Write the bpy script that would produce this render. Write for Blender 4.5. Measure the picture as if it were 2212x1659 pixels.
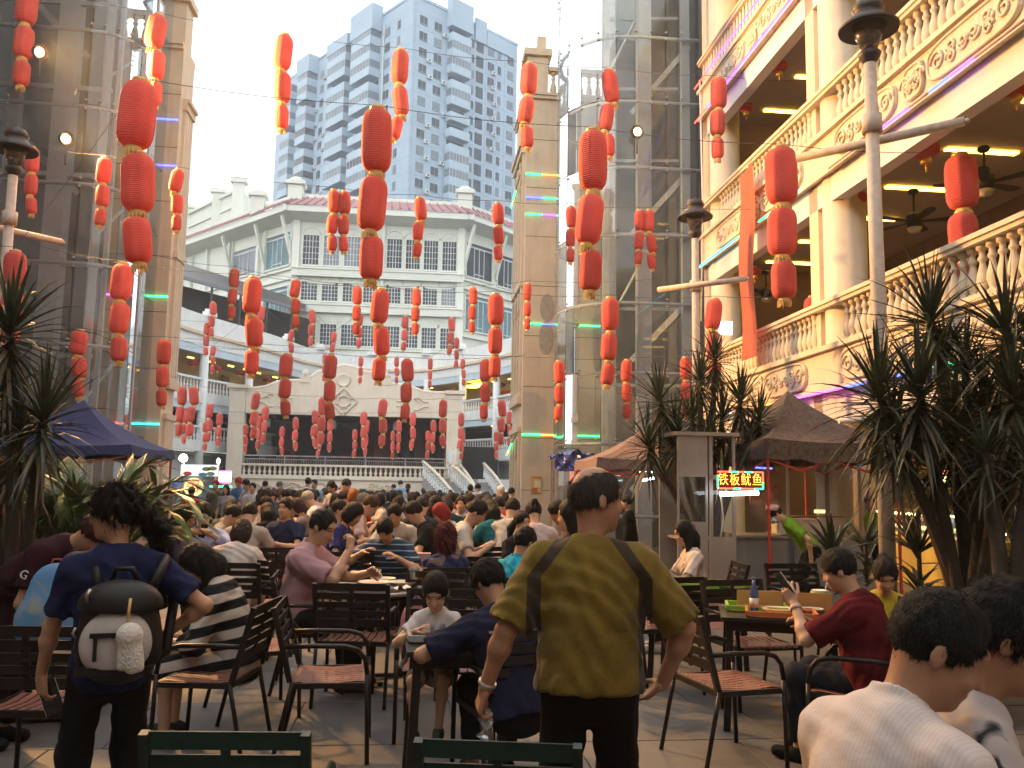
import bpy, math, random
import numpy as np
from mathutils import Vector, Matrix
random.seed(7); rng = np.random.default_rng(7)
scene = bpy.context.scene
for o in list(bpy.data.objects): bpy.data.objects.remove(o)
COL = scene.collection
PI = math.pi
# ------------------------------------------------------------------ camera
PITCH, ROLL, FPX, CAM_H = math.radians(6.7), math.radians(1.0), 1853.0, 1.6
ALPHA = math.radians(6.3)                    # the courtyard axis runs 6.3 degrees left of the view axis
_U0 = Vector((0, -math.sin(PITCH), math.cos(PITCH))); _F = Vector((0, math.cos(PITCH), math.sin(PITCH)))
_R = Vector((1, 0, 0)) * math.cos(ROLL) + _U0 * math.sin(ROLL)
_U = -Vector((1, 0, 0)) * math.sin(ROLL) + _U0 * math.cos(ROLL)
cam_data = bpy.data.cameras.new('camera'); cam = bpy.data.objects.new('camera', cam_data); COL.objects.link(cam)
cam.matrix_world = Matrix(((_R.x, _U.x, -_F.x, 0), (_R.y, _U.y, -_F.y, 0), (_R.z, _U.z, -_F.z, CAM_H), (0, 0, 0, 1)))
cam_data.sensor_fit = 'HORIZONTAL'; cam_data.sensor_width = 36; cam_data.lens = 36 * FPX / 2212
cam_data.clip_start = 0.05; cam_data.clip_end = 2000
scene.camera = cam
# ------------------------------------------------------------------ world: pale overcast evening sky
SUN_EL, SUN_AZ = math.radians(24), math.radians(215)
world = bpy.data.worlds.new('World'); scene.world = world; world.use_nodes = True
wn = world.node_tree; wn.nodes.clear()
w_out = wn.nodes.new('ShaderNodeOutputWorld'); w_bg = wn.nodes.new('ShaderNodeBackground')
w_sky = wn.nodes.new('ShaderNodeTexSky'); w_sky.sky_type = 'NISHITA'; w_sky.sun_disc = False
w_sky.sun_elevation = SUN_EL; w_sky.sun_rotation = SUN_AZ; w_sky.dust_density = 6; w_sky.air_density = 1.2
w_hs = wn.nodes.new('ShaderNodeHueSaturation'); w_hs.inputs['Saturation'].default_value = 0.35
w_mix = wn.nodes.new('ShaderNodeMix'); w_mix.data_type = 'RGBA'; w_mix.inputs[0].default_value = 0.85
w_mix.inputs[7].default_value = (12.3, 12.6, 12.9, 1)          # the even cloud layer
wn.links.new(w_sky.outputs[0], w_hs.inputs['Color']); wn.links.new(w_hs.outputs[0], w_mix.inputs[6])
wn.links.new(w_mix.outputs[2], w_bg.inputs[0]); w_bg.inputs[1].default_value = 0.122
wn.links.new(w_bg.outputs[0], w_out.inputs[0])
sun_d = bpy.data.lights.new('sun', 'SUN'); sun_d.energy = 0.5; sun_d.angle = math.radians(25); sun_d.color = (1, .95, .88)
sun = bpy.data.objects.new('sun', sun_d); COL.objects.link(sun)
_sd = Vector((math.sin(SUN_AZ) * math.cos(SUN_EL), math.cos(SUN_AZ) * math.cos(SUN_EL), math.sin(SUN_EL)))
sun.rotation_euler = _sd.to_track_quat('Z', 'Y').to_euler(); sun.location = (0, -20, 40)
scene.view_settings.view_transform = 'Standard'; scene.view_settings.look = 'None'
scene.view_settings.exposure = 0.5; scene.view_settings.gamma = 1.0; scene.view_settings.use_curve_mapping = False
scene.render.engine = 'CYCLES'
cy = scene.cycles
cy.use_denoising = True; cy.denoiser = 'OPENIMAGEDENOISE'; cy.max_bounces = 5; cy.diffuse_bounces = 3; cy.glossy_bounces = 2; cy.volume_bounces = 0
cy.transparent_max_bounces = 12; cy.transmission_bounces = 4; cy.caustics_reflective = False; cy.caustics_refractive = False
cy.sample_clamp_indirect = 4.0; cy.use_adaptive_sampling = True; cy.adaptive_threshold = 0.05; cy.adaptive_min_samples = 16
# ------------------------------------------------------------------ picture -> place
def ray(x, y):
    d = _F + _R * ((x - 1106) / FPX) + _U * ((829.5 - y) / FPX)
    return d / d.y
def px(x, y, d):
    return ray(x, y) * d + Vector((0, 0, CAM_H))
def on_z(x, y, z):
    v = ray(x, y); return v * ((z - CAM_H) / v.z) + Vector((0, 0, CAM_H))
CA, SA = math.cos(ALPHA), math.sin(ALPHA)
def cw(r, a, z=0.0): return Vector((r * CA - a * SA, r * SA + a * CA, z))     # courtyard -> world
def toc(p): return Vector((p[0] * CA + p[1] * SA, -p[0] * SA + p[1] * CA, p[2]))
def at_r(x, y, r):
    v = ray(x, y); return toc(px(x, y, r / (v.x * CA + v.y * SA)))
def at_a(x, y, a):
    v = ray(x, y); return toc(px(x, y, a / (-v.x * SA + v.y * CA)))
# ------------------------------------------------------------------ materials
MATS = {}
def _nt(name):
    m = bpy.data.materials.new(name); m.use_nodes = True
    nt = m.node_tree; nt.nodes.clear()
    out = nt.nodes.new('ShaderNodeOutputMaterial')
    return m, nt, out
def pm(name, col, rough=.6, var=.12, scale=6, bump=0, bscale=60, metal=0, spec=.4, streak=0, sheen=0, rnd=0, coord='Object', grime=None, trans=0):
    """painted / plastered / woven surface: base colour with noise, optional vertical streaks and fine relief"""
    if name in MATS: return MATS[name]
    m, nt, out = _nt(name); N = nt.nodes.new; L = nt.links.new
    b = N('ShaderNodeBsdfPrincipled'); L(b.outputs[0], out.inputs[0])
    b.inputs['Roughness'].default_value = rough; b.inputs['Metallic'].default_value = metal
    b.inputs['Specular IOR Level'].default_value = spec
    if sheen: b.inputs['Sheen Weight'].default_value = sheen
    tc = N('ShaderNodeTexCoord'); co = tc.outputs[coord]
    if coord == 'Object' and rnd:
        oi = N('ShaderNodeObjectInfo'); ad = N('ShaderNodeVectorMath'); ad.operation = 'ADD'
        mu = N('ShaderNodeMath'); mu.operation = 'MULTIPLY'; mu.inputs[1].default_value = 37.0
        L(oi.outputs['Random'], mu.inputs[0]); L(co, ad.inputs[0]); L(mu.outputs[0], ad.inputs[1]); co = ad.outputs[0]
    n1 = N('ShaderNodeTexNoise'); n1.inputs['Scale'].default_value = scale; n1.inputs['Detail'].default_value = 6
    n1.inputs['Roughness'].default_value = .65; L(co, n1.inputs['Vector'])
    cr = N('ShaderNodeValToRGB'); c = Vector(col[:3])
    lo, hi = c * (1 - var), c * (1 + var * .8)
    cr.color_ramp.elements[0].position = .3; cr.color_ramp.elements[1].position = .7
    cr.color_ramp.elements[0].color = (*lo, 1); cr.color_ramp.elements[1].color = (*hi, 1)
    L(n1.outputs['Fac'], cr.inputs[0]); colout = cr.outputs[0]
    if rnd:
        oi2 = N('ShaderNodeObjectInfo'); mr = N('ShaderNodeMapRange'); mr.inputs[3].default_value = 1 - rnd; mr.inputs[4].default_value = 1 + rnd * .7
        L(oi2.outputs['Random'], mr.inputs[0]); vm = N('ShaderNodeVectorMath'); vm.operation = 'SCALE'
        L(colout, vm.inputs[0]); L(mr.outputs[0], vm.inputs['Scale']); colout = vm.outputs[0]
    if streak:
        mp = N('ShaderNodeMapping'); mp.inputs['Scale'].default_value = (5, 5, .35); L(co, mp.inputs[0])
        n2 = N('ShaderNodeTexNoise'); n2.inputs['Scale'].default_value = 1.6; n2.inputs['Detail'].default_value = 8; n2.inputs['Roughness'].default_value = .7
        L(mp.outputs[0], n2.inputs['Vector'])
        mr2 = N('ShaderNodeMapRange'); mr2.inputs[1].default_value = .5; mr2.inputs[2].default_value = .72; mr2.inputs[4].default_value = streak
        L(n2.outputs['Fac'], mr2.inputs[0])
        mx = N('ShaderNodeMix'); mx.data_type = 'RGBA'; L(mr2.outputs[0], mx.inputs[0]); L(colout, mx.inputs[6])
        mx.inputs[7].default_value = (*(grime or tuple(c * .35)), 1); colout = mx.outputs[2]
    L(colout, b.inputs['Base Color'])
    if bump:
        nb = N('ShaderNodeTexNoise'); nb.inputs['Scale'].default_value = bscale; nb.inputs['Detail'].default_value = 4; L(co, nb.inputs['Vector'])
        bp = N('ShaderNodeBump'); bp.inputs['Strength'].default_value = bump; bp.inputs['Distance'].default_value = .01
        L(nb.outputs['Fac'], bp.inputs['Height']); L(bp.outputs[0], b.inputs['Normal'])
    if trans:
        tl = N('ShaderNodeBsdfTranslucent'); L(colout, tl.inputs[0]); ms = N('ShaderNodeMixShader'); ms.inputs[0].default_value = trans
        L(b.outputs[0], ms.inputs[1]); L(tl.outputs[0], ms.inputs[2]); L(ms.outputs[0], out.inputs[0])
    MATS[name] = m; return m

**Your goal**
How many of the lines above include the word "render"? Respond with the number alone.

**Completed task**
2